KUCHING: Malaysia’s economy will strengthen this year, driven by a recovery in global commodity prices, while private investment is expected to expand due to the expected solid improvement of economic activities in Malaysia.
MIDF Amanah Investment Bank Bhd’s research arm (MIDF Research) in an economic report said based on current macroeconomic condition, most indicators are reflecting strong and robust recovery since middle of 2016.
For instance, it noted that Malaysia’s gross domestic product (GDP) growth recorded at 5.6 per cent year-on-year (y-o-y) in the first quarter this year, the highest in two years.
It added, private investment grew at three-year’s high of 12.9 per cent y-o-y during the quarter.
“Looking at private investment’s indicators, we opine that the expenditure component will break its five consecutive years of deceleration in annual growth.
“We expect private investment to expand by 5.6 per cent in 2017 due to solid improvement of economic activities in Malaysia,” it commented.
The research team believed that the strong trade performance has positive spillover effects on Malaysia’s economy in particular on private investment.
It explained, “Based on the first quarter performance, surged in external trade have restored business confidence and reinvigorating investment climate as reflected in MIER’s Second Quarter Business Confidence Index which rose above 100-threshold points during the quarter at 112.7 points.
“We also observed industrial production figures in 2017 perform better than previous year’s.
“As a result, private investment particularly investment in machinery & equipment expanded by 12.9 per cent y-o-y and 21.8 per cent y-o-y respectively in the first quarter of 2017.
“The growth in private investment recorded in the first quarter 2017 was the highest in four years.”
On the growth of private investments into Malaysia, MIDF Research noted that the International Monetary Fund (IMF) forecast world GDP growth to improve to 3.5 per cent in 2017 as compared to 3.2 per cent in 2016.

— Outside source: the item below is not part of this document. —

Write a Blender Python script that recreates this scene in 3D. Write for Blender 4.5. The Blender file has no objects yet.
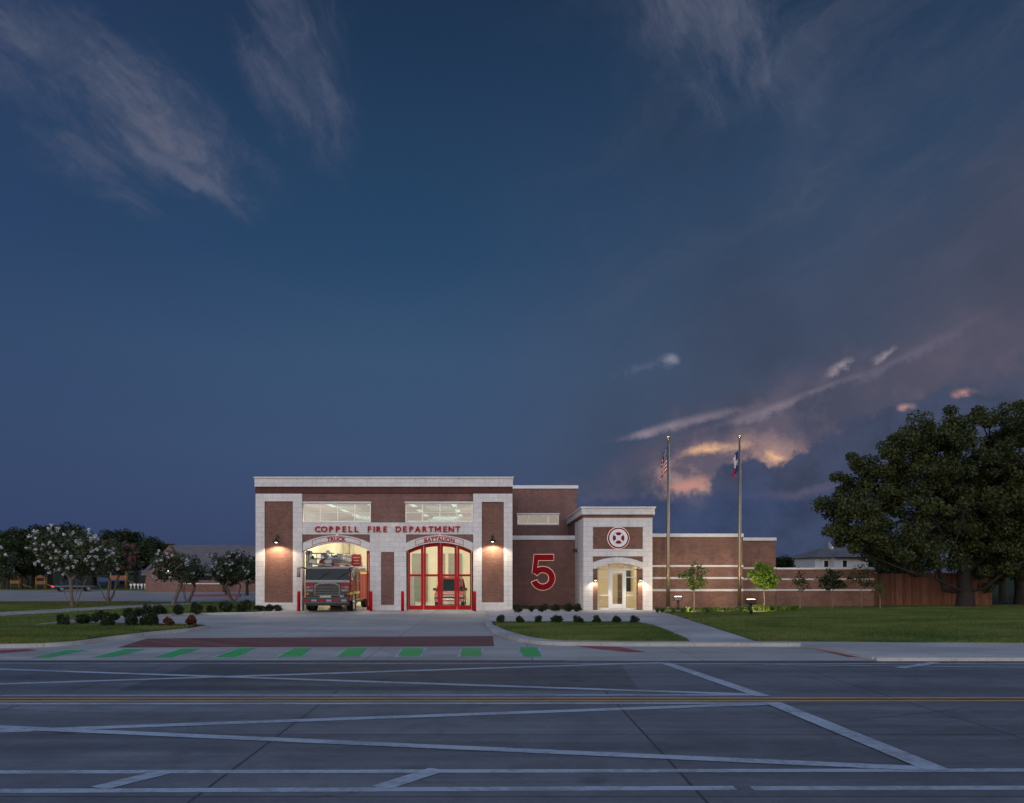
import bpy, bmesh, math, random
import numpy as np
from mathutils import Vector, Matrix
PI = math.pi
F, VX, HY, CH = 900.0, 496.0, 572.0, 2.4
sc = bpy.context.scene
COL = sc.collection
R = math.radians

def X(px, Y): return (px - VX) / F * Y
def Z(py, Y): return CH - (py - HY) / F * Y
def G(px, py, z=0.0):
    Y = F * (CH - z) / (py - HY)
    return (X(px, Y), Y)

# ------------------------------------------------------------------ node helpers
class NT:
    def __init__(s, tree): s.t = tree; s.n = tree.nodes; s.l = tree.links
    def new(s, typ, **kw):
        n = s.n.new(typ)
        for k, v in kw.items(): setattr(n, k, v)
        return n
    def put(s, sock, v):
        if isinstance(v, bpy.types.NodeSocket): s.l.new(v, sock)
        elif v is not None:
            if hasattr(sock.default_value, '__len__') and not hasattr(v, '__len__'): v = (v,) * len(sock.default_value)
            if hasattr(sock.default_value, '__len__') and len(sock.default_value) == 4 and len(v) == 3: v = (*v, 1)
            sock.default_value = v
    def m(s, op, a, b=None, c=None, clamp=False):
        n = s.new('ShaderNodeMath', operation=op, use_clamp=clamp)
        s.put(n.inputs[0], a); s.put(n.inputs[1], b); s.put(n.inputs[2], c)
        return n.outputs[0]
    def vm(s, op, a, b=None):
        n = s.new('ShaderNodeVectorMath', operation=op)
        s.put(n.inputs[0], a); s.put(n.inputs[1], b)
        return n.outputs['Value'] if op in ('LENGTH', 'DOT_PRODUCT', 'DISTANCE') else n.outputs[0]
    def xyz(s, v):
        n = s.new('ShaderNodeSeparateXYZ'); s.put(n.inputs[0], v); return n.outputs[0], n.outputs[1], n.outputs[2]
    def comb(s, x=0., y=0., z=0.):
        n = s.new('ShaderNodeCombineXYZ'); s.put(n.inputs[0], x); s.put(n.inputs[1], y); s.put(n.inputs[2], z); return n.outputs[0]
    def noise(s, vec, scale=1., detail=4., rough=.55, dist=0.):
        n = s.new('ShaderNodeTexNoise'); s.put(n.inputs['Vector'], vec)
        n.inputs['Scale'].default_value = scale; n.inputs['Detail'].default_value = detail
        n.inputs['Roughness'].default_value = rough; n.inputs['Distortion'].default_value = dist
        return n.outputs[0]
    def smooth(s, v, a, b, lo=0., hi=1.):
        n = s.new('ShaderNodeMapRange', interpolation_type='SMOOTHSTEP'); s.put(n.inputs[0], v)
        s.put(n.inputs[1], a); s.put(n.inputs[2], b); s.put(n.inputs[3], lo); s.put(n.inputs[4], hi)
        return n.outputs[0]
    def mix(s, f, a, b, blend='MIX'):
        n = s.new('ShaderNodeMix', data_type='RGBA', blend_type=blend)
        s.put(n.inputs[0], f); s.put(n.inputs[6], a); s.put(n.inputs[7], b)
        return n.outputs[2]
    def ramp(s, f, stops):
        n = s.new('ShaderNodeValToRGB'); s.put(n.inputs[0], f)
        e = n.color_ramp.elements
        while len(e) < len(stops): e.new(.5)
        for k, (p, c) in enumerate(stops): e[k].position = p; e[k].color = (*c, 1)
        return n.outputs[0]
    def pos(s): return s.new('ShaderNodeNewGeometry').outputs['Position']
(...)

“We believe further investment via capital expenditure will take place especially in manufacturing and mining sectors with installation of new machineries, technologies and equipment,” it added.

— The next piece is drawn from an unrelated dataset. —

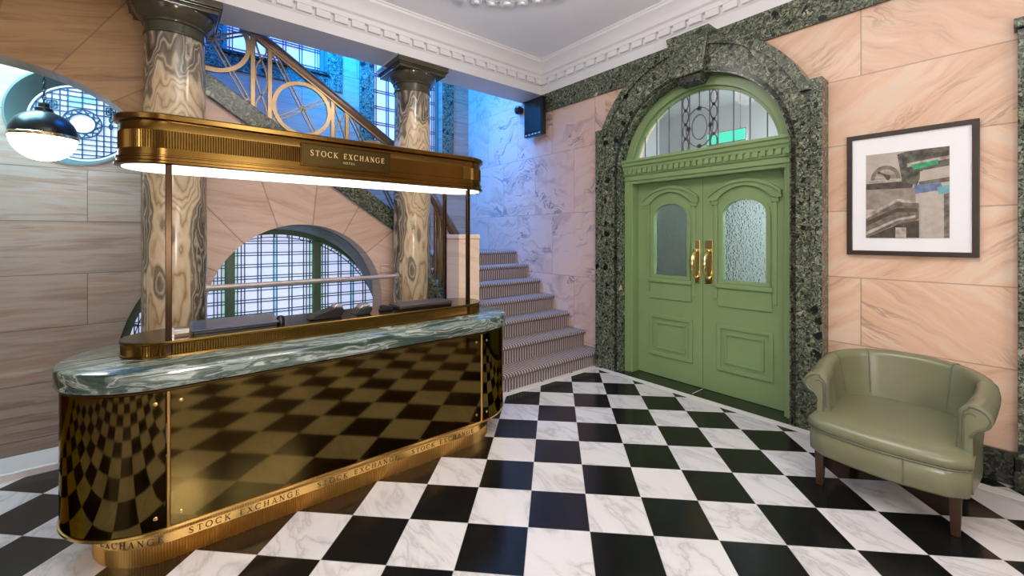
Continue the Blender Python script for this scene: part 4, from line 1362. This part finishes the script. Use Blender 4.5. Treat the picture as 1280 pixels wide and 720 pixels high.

Among others, import of investment and intermediate goods are indicators for private investment performance, the research team said.
“Import of capital goods as well as machinery and transport equipment are major components of investment goods.
“Since November 2016, both import of investment and intermediate goods have been expanding strongly at double digit rate.
“In fact, we noticed that the average growth for the first five months of 2017 for both import goods is well above 20 per cent y-o-y,” it said.
Aside from that, the research team noted that on a demand side, positive performances in loan approvals, working capital and motor vehicles sales provide strong hint about the direction of private investment in Malaysia.
It explained, “Loan growth for the first five months of 2017 recorded better performance than the average loan growth in 2016, 7.8 per cent y-o-y compared with a decline of 11.4 per cent y-o-y respectively.
“The surge in the loan growth is contributed by loan approvals for purchase of securities, fixed assets, mortgages, vehicles and credit cards. By sector, mining, manufacturing and construction sectors are the main contributors towards higher loan growth.”
Overall, MIDF Research opined due due to favourable global and domestic economic activities, it expected Malaysia’s economy to grow stronger this year as compared to 2016.
“With recovery in global commodity prices, we opine private investment will change its direction upwards this year after five years of deceleration.
“Investment in commodity-based and export-oriented sectors such as manufacturing, mining and agriculture sectors are expected to rise in 2017,” it concluded.
OUR OPINION / CONCLUSION :
In our opinion, private investment proportion in the package has in general been on the rise under the globalization way wave now sweeping the world. Private investment in Malaysia is expected to expand due to the expected solid improvement of economic activities. Due to the article, “The growth in private investment recorded in the first quarter 2017 was the highest in four years.” An increase in private investment would shift the aggregate demand curve to the right.Profit expectations are the main influence on private investment decision. This shows that Malaysia expected the right things on import of investment and intermediate goods because since November 2016, both import of investment and intermediate goods have been expanding strongly at double digit rate. Positive performances in loan approvals, working capital and motor vehicles sales provide strong hint about the direction of private investment in Malaysia. Refer to the article, “Loan growth for the first five months of 2017 recorded better performance than the average loan growth in 2016, 7.8 per cent year over year compared with a decline of 11.4 per cent year over year respectively. Last but not least, private investment still increasing and significant in Malaysia.